Let’s not forget that our politicians made a choice to enter the “sequester,” a word that hardly anybody knows the definition of but that means that the United States is cutting its budget. Cutting the budget, in turn, isn’t just about a budget. It’s about America choosing not to engage in as many collective efforts as it used to.

These national choices have real local effects. Have you seen any local effects to this month’s “sequester” retreat from the collective good? Tell me about them in the comments.

Local to me, I see that Acadia National Park will be closing off its best areas for an extra month. When Acadia National Park does open itself up for all the visitor center will be open for fewer hours, rangers will offer fewer educational programs for families, and there will be fewer places to go to the bathroom.

There will be fewer people who visit Acadia National Park this year as a result — and visits to that park generate $186 million a year for the local economy. One choice to retreat from offering an American collective good will lead to a further withdrawal of particular goods for American communities.

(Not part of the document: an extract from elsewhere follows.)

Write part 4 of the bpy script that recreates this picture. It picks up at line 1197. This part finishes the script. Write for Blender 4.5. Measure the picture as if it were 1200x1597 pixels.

Retreats like this are being made across the country. Our new national slogan: “We don’t do that any more.”

1 comment to Chosen Cuts to the National Budget have Real Local Effect (Acadia National Park)

  • Dave

    I kinda wonder, the budget reduction amounting to something like 2 percent overall, why the National Parks are taking it on the chin. Could it be that the current administration is targeting high profile, highly popular public interests (the cancellation of White House tours comes to mind) in order to make their political opponents a little more odious in the eyes of voters? The Prez could take fewer lavish vacations (whatever happend to a weekend at Camp David?) and save enough to keep Acadia operating at full swing.